Reed Smith In-depth

On September 2, 2021, the Court of Justice of the European Union (CJEU) handed down a landmark decision in which it held that the Investor-State Dispute Settlement mechanism provided for by the Energy Charter Treaty (ECT)1 is not applicable to intra-EU disputes.2 In the same decision, the CJEU also decided that the acquisition of a claim arising from an electricity supply contract does not constitute an “investment” under Articles 1(6) and 26(1) of the ECT.


The facts of the case date back to the late 1990s, against the backdrop of the liberalization of the former soviet economies. Ukrainian company Energoallians (Komstroy’s predecessor-in-interest) concluded two tripartite contracts for the supply of electricity. Under the contracts, Energoallians was to purchase electricity from Ukrenergo and resell it to Moldtranselectro, the Moldovan State-owned company in charge of operating the Moldovan power grid, via Derimen, a British Virgin Islands company. Shortly afterward, Moldtranselectro defaulted. Ultimately, Derimen assigned the contractual claim against Moldtranselectro to Energoallians.

A dispute arose between the parties regarding the payment of Moldtranselectro’s debt. Energoallians argued that certain actions taken by the Republic of Moldova – which had an impact on the recovery of the claim – constituted a violation of the State’s obligations under the ECT, as well as under the 1996 Ukraine-Moldova bilateral investment treaty (BIT). Energoallians consequently commenced arbitration proceedings in Paris.
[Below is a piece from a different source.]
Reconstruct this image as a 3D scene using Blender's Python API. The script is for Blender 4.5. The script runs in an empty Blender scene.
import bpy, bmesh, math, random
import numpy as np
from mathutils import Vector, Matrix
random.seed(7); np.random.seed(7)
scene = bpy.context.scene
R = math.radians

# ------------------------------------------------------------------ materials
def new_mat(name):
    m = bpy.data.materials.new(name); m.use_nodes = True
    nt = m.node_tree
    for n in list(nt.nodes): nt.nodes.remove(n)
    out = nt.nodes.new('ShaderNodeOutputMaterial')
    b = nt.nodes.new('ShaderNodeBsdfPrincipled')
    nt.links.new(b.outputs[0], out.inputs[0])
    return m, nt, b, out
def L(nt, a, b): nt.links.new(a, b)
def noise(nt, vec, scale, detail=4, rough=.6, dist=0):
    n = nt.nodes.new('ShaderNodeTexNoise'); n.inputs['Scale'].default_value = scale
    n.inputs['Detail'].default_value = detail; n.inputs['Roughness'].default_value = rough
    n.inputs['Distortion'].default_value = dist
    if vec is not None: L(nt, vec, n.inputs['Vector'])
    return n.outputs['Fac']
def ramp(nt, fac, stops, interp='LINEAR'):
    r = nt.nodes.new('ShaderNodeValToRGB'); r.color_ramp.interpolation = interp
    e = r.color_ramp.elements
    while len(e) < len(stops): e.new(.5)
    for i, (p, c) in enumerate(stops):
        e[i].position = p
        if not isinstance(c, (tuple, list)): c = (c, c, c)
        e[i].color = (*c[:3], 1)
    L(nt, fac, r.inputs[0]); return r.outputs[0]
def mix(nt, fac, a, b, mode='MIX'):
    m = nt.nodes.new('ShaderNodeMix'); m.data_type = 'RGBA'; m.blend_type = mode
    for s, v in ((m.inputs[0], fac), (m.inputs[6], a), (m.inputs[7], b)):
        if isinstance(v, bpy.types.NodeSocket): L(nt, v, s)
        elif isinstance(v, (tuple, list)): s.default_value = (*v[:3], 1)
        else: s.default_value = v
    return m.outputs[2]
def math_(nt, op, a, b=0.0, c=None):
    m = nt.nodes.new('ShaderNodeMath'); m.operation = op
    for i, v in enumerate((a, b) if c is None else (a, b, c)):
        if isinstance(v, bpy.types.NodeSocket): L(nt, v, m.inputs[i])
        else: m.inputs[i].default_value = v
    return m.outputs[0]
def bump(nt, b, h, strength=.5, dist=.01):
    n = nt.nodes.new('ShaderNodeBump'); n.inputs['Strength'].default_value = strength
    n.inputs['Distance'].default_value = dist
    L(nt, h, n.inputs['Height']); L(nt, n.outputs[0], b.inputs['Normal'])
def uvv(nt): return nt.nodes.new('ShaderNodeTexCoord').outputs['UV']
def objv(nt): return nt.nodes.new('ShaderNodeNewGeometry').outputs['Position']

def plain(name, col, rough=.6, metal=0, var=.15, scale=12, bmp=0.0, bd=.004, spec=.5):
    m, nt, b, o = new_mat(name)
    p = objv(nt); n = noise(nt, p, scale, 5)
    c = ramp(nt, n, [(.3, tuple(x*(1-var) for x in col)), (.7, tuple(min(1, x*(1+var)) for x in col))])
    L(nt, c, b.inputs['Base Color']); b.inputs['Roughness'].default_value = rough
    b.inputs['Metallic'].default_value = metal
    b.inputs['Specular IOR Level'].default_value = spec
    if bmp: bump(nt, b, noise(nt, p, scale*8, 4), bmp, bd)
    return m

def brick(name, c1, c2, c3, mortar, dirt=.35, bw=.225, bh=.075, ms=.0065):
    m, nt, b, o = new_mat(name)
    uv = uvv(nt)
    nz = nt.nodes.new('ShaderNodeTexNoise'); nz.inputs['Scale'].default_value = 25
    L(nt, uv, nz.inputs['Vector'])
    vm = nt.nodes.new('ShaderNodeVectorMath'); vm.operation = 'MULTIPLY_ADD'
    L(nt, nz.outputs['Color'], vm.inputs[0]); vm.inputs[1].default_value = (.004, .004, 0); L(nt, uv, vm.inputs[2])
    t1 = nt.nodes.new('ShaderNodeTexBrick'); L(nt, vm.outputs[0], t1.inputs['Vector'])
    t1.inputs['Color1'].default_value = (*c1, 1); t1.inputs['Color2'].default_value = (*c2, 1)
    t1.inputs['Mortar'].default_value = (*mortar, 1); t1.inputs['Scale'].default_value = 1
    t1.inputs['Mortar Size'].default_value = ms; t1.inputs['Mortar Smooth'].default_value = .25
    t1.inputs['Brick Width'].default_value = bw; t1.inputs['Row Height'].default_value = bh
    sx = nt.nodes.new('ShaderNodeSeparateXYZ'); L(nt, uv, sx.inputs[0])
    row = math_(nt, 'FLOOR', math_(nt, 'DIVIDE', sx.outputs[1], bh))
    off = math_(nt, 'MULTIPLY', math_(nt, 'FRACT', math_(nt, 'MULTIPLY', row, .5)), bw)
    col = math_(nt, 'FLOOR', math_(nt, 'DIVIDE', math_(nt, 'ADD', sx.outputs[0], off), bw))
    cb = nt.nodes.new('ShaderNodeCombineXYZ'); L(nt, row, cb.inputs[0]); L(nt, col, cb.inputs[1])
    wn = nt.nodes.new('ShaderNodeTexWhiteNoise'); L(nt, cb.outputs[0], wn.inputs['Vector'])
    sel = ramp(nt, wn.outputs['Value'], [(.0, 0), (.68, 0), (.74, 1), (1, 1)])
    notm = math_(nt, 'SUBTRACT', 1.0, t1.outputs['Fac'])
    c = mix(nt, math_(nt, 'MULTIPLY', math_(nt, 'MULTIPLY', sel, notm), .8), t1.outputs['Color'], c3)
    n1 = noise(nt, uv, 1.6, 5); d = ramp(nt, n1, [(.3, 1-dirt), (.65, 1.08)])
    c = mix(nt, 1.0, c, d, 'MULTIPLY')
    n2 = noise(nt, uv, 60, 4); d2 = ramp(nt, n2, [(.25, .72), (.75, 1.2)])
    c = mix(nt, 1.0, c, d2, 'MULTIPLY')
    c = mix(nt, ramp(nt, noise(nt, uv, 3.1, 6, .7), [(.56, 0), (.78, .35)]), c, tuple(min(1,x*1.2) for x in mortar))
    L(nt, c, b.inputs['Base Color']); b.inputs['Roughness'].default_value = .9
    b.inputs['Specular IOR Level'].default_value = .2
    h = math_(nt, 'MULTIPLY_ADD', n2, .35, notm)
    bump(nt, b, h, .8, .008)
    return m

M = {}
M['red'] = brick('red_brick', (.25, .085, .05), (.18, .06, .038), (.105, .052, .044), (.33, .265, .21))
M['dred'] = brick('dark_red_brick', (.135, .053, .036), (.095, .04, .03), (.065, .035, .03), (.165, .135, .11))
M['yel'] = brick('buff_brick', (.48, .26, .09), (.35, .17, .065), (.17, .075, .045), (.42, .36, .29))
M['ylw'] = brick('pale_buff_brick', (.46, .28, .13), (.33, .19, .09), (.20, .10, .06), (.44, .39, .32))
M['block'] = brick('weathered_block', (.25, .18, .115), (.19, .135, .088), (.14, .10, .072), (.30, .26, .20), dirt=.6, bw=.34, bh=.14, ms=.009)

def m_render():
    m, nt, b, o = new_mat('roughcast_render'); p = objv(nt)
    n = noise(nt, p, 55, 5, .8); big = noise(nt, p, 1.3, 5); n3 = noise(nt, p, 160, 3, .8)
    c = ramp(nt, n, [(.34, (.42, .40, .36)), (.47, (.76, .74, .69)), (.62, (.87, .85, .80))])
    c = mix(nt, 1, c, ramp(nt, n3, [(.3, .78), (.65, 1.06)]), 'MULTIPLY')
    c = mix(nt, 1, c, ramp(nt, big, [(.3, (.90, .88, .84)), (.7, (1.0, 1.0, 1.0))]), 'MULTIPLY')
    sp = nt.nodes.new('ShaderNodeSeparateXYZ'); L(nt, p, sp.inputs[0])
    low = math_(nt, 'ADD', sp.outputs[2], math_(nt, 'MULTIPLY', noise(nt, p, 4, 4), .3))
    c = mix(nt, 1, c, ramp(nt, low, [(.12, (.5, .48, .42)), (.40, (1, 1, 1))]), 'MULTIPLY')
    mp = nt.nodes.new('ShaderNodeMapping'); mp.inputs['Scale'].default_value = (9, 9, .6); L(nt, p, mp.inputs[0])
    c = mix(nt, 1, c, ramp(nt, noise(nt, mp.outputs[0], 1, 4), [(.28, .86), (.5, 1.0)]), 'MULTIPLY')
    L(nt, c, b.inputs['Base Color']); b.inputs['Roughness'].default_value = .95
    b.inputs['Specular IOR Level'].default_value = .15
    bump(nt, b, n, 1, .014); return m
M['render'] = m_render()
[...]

The arbitral award rendered in 2013 ordered Moldova to pay to Energoallians US$46.5 million. Shortly thereafter, Ukrainian company Komstroy bought Energoallians, acquiring the rights to the award. Moldova challenged the award before the Paris Court of Appeal, claiming that the tribunal had wrongly declared itself competent and that the award was contrary to international public policy.